_SOURCE EXCERPT_.
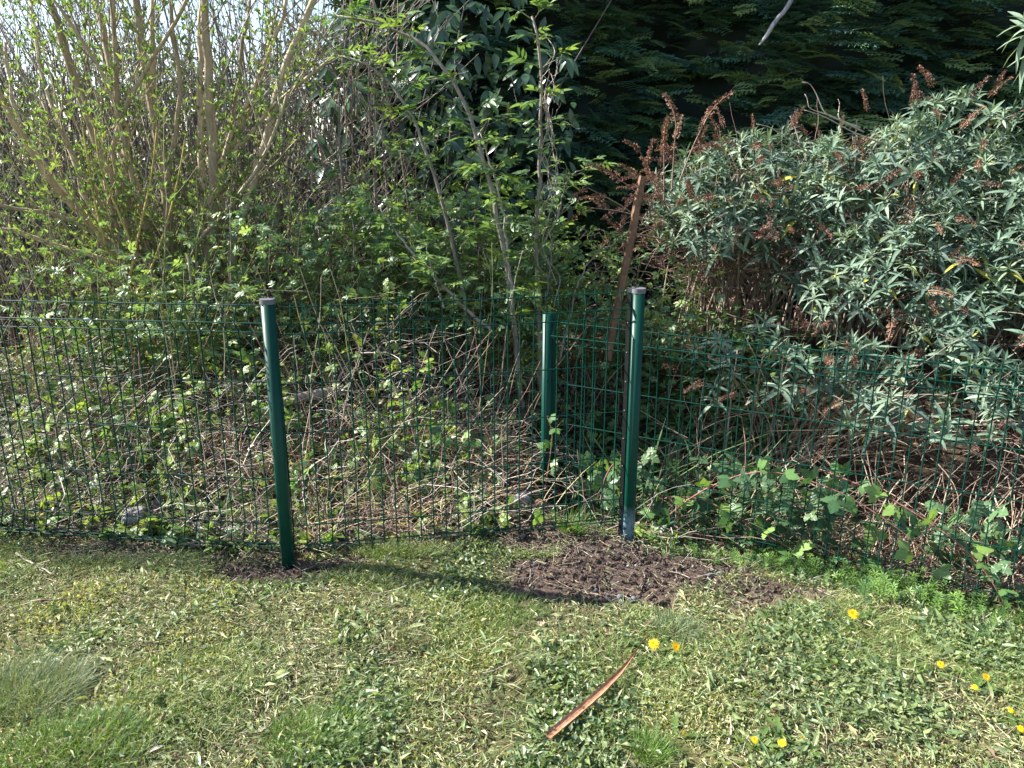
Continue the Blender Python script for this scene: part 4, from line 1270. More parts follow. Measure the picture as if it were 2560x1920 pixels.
# ------------------------------------------------------------------ hollow behind the lower fence panel
def hollow():
    # dead hanging stems of the bushes
    n = 2000
    s_ = .15 + 2.75 * R(0, 1, n) ** .5; q = R(.06, 1.0, n)
    xy = C3 + DIR3 * s_[:, None] + NRM3 * q[:, None]
    z = H(xy[:, 0], xy[:, 1]) + R(0, 1, n) * (.12 + .55 * ss(q / .9))
    d = np.stack([rng.normal(-.4, .6, n), rng.normal(-.55, .35, n), rng.normal(-.15, .35, n)], 1)
    P = walks(np.column_stack([xy, z]), d, R(.2, .75, n), 6, .2, (0, 0, -.25))
    P[..., 2] = np.maximum(P[..., 2], H(P[..., 0], P[..., 1]) + .004)
    bh = behind3(P[..., 0], P[..., 1])
    P[..., :2] += NRM3 * np.maximum(0, .03 - bh)[..., None]
    b = Bake(); tubes(b, P, R(.0012, .0038, n)[:, None] * np.linspace(1, .5, 6)[None], 3, pick([(.34, .27, .19), (.22, .165, .12), (.42, .35, .26), (.14, .095, .075)], n))
    o = part('hanging_dead_stems', b.mesh('hanging_dead_stems', M_DRY)); tag(o, 'pale dead stems hanging down behind the lower fence panel', 'undergrowth', kind='stuff')
    # rusty leaf litter
    n = 2600
    s_ = R(.2, 2.9, n); q = R(.0, 1.3, n); xy = C3 + DIR3 * s_[:, None] + NRM3 * q[:, None]
    L = R(.015, .045, n)
    b = Bake(); b.inst(MINI, ground(xy) + np.array([0, 0, .012]), frames(rand_dirs(n, -.2, .3), rand_dirs(n, .6, 1)), np.column_stack([L, L * .55, L]), pick([(.30, .15, .07), (.22, .12, .07), (.36, .22, .12), (.14, .08, .05)], n))
    o = part('leaf_litter', b.mesh('leaf_litter', M_THATCH, False)); tag(o, 'rust-brown leaf litter in the hollow under the bushes', 'leaf litter', kind='stuff')
    # green mat: nettles beyond the scuffed post and leaves along the panel
    n = 3600
    xy = np.column_stack([rng.normal(1.15, .32, n), rng.normal(4.3, .3, n)])
    z = H(xy[:, 0], xy[:, 1]) + R(.03, .30, n)
    L = R(.03, .06, n)
    b = Bake(); b.inst(lobed(.62, 5), np.column_stack([xy, z]), frames(rand_dirs(n, -.5, .3), rand_dirs(n, .5, 1)), L, pick([(.12, .22, .07), (.15, .26, .08), (.09, .17, .06)], n))
    o = part('nettle_patch', b.mesh('nettle_patch', M_LEAF, False)); tag(o, 'dense fresh green nettle patch behind the scuffed post', 'nettles', kind='stuff')
    # brown flower-head debris
    n = 1500
    xy = np.column_stack([rng.normal(1.35, .38, n), rng.normal(4.85, .2, n)])
    z = H(xy[:, 0], xy[:, 1]) + R(.45, .85, n)
    h2 = n // 3
    xy[:h2] = np.column_stack([rng.normal(.95, .25, h2), rng.normal(3.95, .2, h2)]); z[:h2] = H(xy[:h2, 0], xy[:h2, 1]) + R(.02, .4, h2)
    P = walks(np.column_stack([xy, z]), rand_dirs(n, -.4, .6), R(.05, .22, n), 5, .6)
    b = Bake(); tubes(b, P, R(.001, .0024, n)[:, None], 3, pick([(.26, .16, .12), (.34, .24, .18), (.18, .11, .09)], n))
    o = part('brown_debris', b.mesh('brown_debris', M_DRY)); tag(o, 'brown brushy debris of old flower heads above the lower fence panel', 'undergrowth', kind='stuff')
    # creeping weeds at the foot of the panel
    wl = []
    r = np.random.default_rng(5)
    for lv in range(5):
        for k in range(6):
            a = k * PI / 3 + lv * .5
            wl.append((leaf(.26, 2, .1, .1), (0, 0, .2 * lv), frames([math.cos(a), math.sin(a), .35])[0], np.ones(3) * (.30 - .03 * lv), np.ones(3) * r.uniform(.9, 1.1)))
    wl.append((tube_tpl([(0, 0, -.2), (0, 0, .4), (0, 0, .85)], np.array([[.016, .013, .01]]), 3), (0, 0, 0), np.eye(3), np.ones(3), np.ones(3)))
    cleaver = merge(wl)
    n = 1150
    s_ = R(.35, 2.7, n); q = rng.normal(-.10, .10, n) - .10 * ss((s_ - 1.0) / 1.2) * R(0, 2.6, n)
    xy = C3 + DIR3 * s_[:, None] + NRM3 * q[:, None]
    keep = R(0, 1, n) < ss((s_ - .35) / .7) * (.25 + .9 * ss(.5 + np.sin(6 * s_ + 4 * q) + .5 * np.sin(13 * s_)))
    xy = xy[keep]; n = len(xy); s2 = s_[keep]
    z = unit(np.stack([rng.normal(0, .35, n), rng.normal(-.1, .35, n), np.ones(n)], 1)); x = unit(np.cross(z, rand_dirs(n))); y = np.cross(z, x)
    b = Bake(); b.inst(cleaver, ground(xy), np.stack([x, y, z], 2), R(.04, .15, n) * (.55 + .5 * ss((s2 - .8) / 1)), pick([(.10, .19, .045), (.14, .24, .055), (.075, .15, .05)], n))
    o = part('goosegrass', b.mesh('goosegrass', M_LEAF, False)); tag(o, 'bright green goosegrass growing along the foot of the lower fence panel', 'weeds', kind='stuff')
hollow()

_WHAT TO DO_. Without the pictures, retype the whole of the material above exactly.

_TASK RESPONSE_.
Continue the Blender Python script for this scene: part 4, from line 1270. More parts follow. Measure the picture as if it were 2560x1920 pixels.
# ------------------------------------------------------------------ hollow behind the lower fence panel
def hollow():
    # dead hanging stems of the bushes
    n = 2000
    s_ = .15 + 2.75 * R(0, 1, n) ** .5; q = R(.06, 1.0, n)
    xy = C3 + DIR3 * s_[:, None] + NRM3 * q[:, None]
    z = H(xy[:, 0], xy[:, 1]) + R(0, 1, n) * (.12 + .55 * ss(q / .9))
    d = np.stack([rng.normal(-.4, .6, n), rng.normal(-.55, .35, n), rng.normal(-.15, .35, n)], 1)
    P = walks(np.column_stack([xy, z]), d, R(.2, .75, n), 6, .2, (0, 0, -.25))
    P[..., 2] = np.maximum(P[..., 2], H(P[..., 0], P[..., 1]) + .004)
    bh = behind3(P[..., 0], P[..., 1])
    P[..., :2] += NRM3 * np.maximum(0, .03 - bh)[..., None]
    b = Bake(); tubes(b, P, R(.0012, .0038, n)[:, None] * np.linspace(1, .5, 6)[None], 3, pick([(.34, .27, .19), (.22, .165, .12), (.42, .35, .26), (.14, .095, .075)], n))
    o = part('hanging_dead_stems', b.mesh('hanging_dead_stems', M_DRY)); tag(o, 'pale dead stems hanging down behind the lower fence panel', 'undergrowth', kind='stuff')
    # rusty leaf litter
    n = 2600
    s_ = R(.2, 2.9, n); q = R(.0, 1.3, n); xy = C3 + DIR3 * s_[:, None] + NRM3 * q[:, None]
    L = R(.015, .045, n)
    b = Bake(); b.inst(MINI, ground(xy) + np.array([0, 0, .012]), frames(rand_dirs(n, -.2, .3), rand_dirs(n, .6, 1)), np.column_stack([L, L * .55, L]), pick([(.30, .15, .07), (.22, .12, .07), (.36, .22, .12), (.14, .08, .05)], n))
    o = part('leaf_litter', b.mesh('leaf_litter', M_THATCH, False)); tag(o, 'rust-brown leaf litter in the hollow under the bushes', 'leaf litter', kind='stuff')
    # green mat: nettles beyond the scuffed post and leaves along the panel
    n = 3600
    xy = np.column_stack([rng.normal(1.15, .32, n), rng.normal(4.3, .3, n)])
    z = H(xy[:, 0], xy[:, 1]) + R(.03, .30, n)
    L = R(.03, .06, n)
    b = Bake(); b.inst(lobed(.62, 5), np.column_stack([xy, z]), frames(rand_dirs(n, -.5, .3), rand_dirs(n, .5, 1)), L, pick([(.12, .22, .07), (.15, .26, .08), (.09, .17, .06)], n))
    o = part('nettle_patch', b.mesh('nettle_patch', M_LEAF, False)); tag(o, 'dense fresh green nettle patch behind the scuffed post', 'nettles', kind='stuff')
    # brown flower-head debris
    n = 1500
    xy = np.column_stack([rng.normal(1.35, .38, n), rng.normal(4.85, .2, n)])
    z = H(xy[:, 0], xy[:, 1]) + R(.45, .85, n)
    h2 = n // 3
    xy[:h2] = np.column_stack([rng.normal(.95, .25, h2), rng.normal(3.95, .2, h2)]); z[:h2] = H(xy[:h2, 0], xy[:h2, 1]) + R(.02, .4, h2)
    P = walks(np.column_stack([xy, z]), rand_dirs(n, -.4, .6), R(.05, .22, n), 5, .6)
    b = Bake(); tubes(b, P, R(.001, .0024, n)[:, None], 3, pick([(.26, .16, .12), (.34, .24, .18), (.18, .11, .09)], n))
    o = part('brown_debris', b.mesh('brown_debris', M_DRY)); tag(o, 'brown brushy debris of old flower heads above the lower fence panel', 'undergrowth', kind='stuff')
    # creeping weeds at the foot of the panel
    wl = []
    r = np.random.default_rng(5)
    for lv in range(5):
        for k in range(6):
            a = k * PI / 3 + lv * .5
            wl.append((leaf(.26, 2, .1, .1), (0, 0, .2 * lv), frames([math.cos(a), math.sin(a), .35])[0], np.ones(3) * (.30 - .03 * lv), np.ones(3) * r.uniform(.9, 1.1)))
    wl.append((tube_tpl([(0, 0, -.2), (0, 0, .4), (0, 0, .85)], np.array([[.016, .013, .01]]), 3), (0, 0, 0), np.eye(3), np.ones(3), np.ones(3)))
    cleaver = merge(wl)
    n = 1150
    s_ = R(.35, 2.7, n); q = rng.normal(-.10, .10, n) - .10 * ss((s_ - 1.0) / 1.2) * R(0, 2.6, n)
    xy = C3 + DIR3 * s_[:, None] + NRM3 * q[:, None]
    keep = R(0, 1, n) < ss((s_ - .35) / .7) * (.25 + .9 * ss(.5 + np.sin(6 * s_ + 4 * q) + .5 * np.sin(13 * s_)))
    xy = xy[keep]; n = len(xy); s2 = s_[keep]
    z = unit(np.stack([rng.normal(0, .35, n), rng.normal(-.1, .35, n), np.ones(n)], 1)); x = unit(np.cross(z, rand_dirs(n))); y = np.cross(z, x)
    b = Bake(); b.inst(cleaver, ground(xy), np.stack([x, y, z], 2), R(.04, .15, n) * (.55 + .5 * ss((s2 - .8) / 1)), pick([(.10, .19, .045), (.14, .24, .055), (.075, .15, .05)], n))
    o = part('goosegrass', b.mesh('goosegrass', M_LEAF, False)); tag(o, 'bright green goosegrass growing along the foot of the lower fence panel', 'weeds', kind='stuff')
hollow()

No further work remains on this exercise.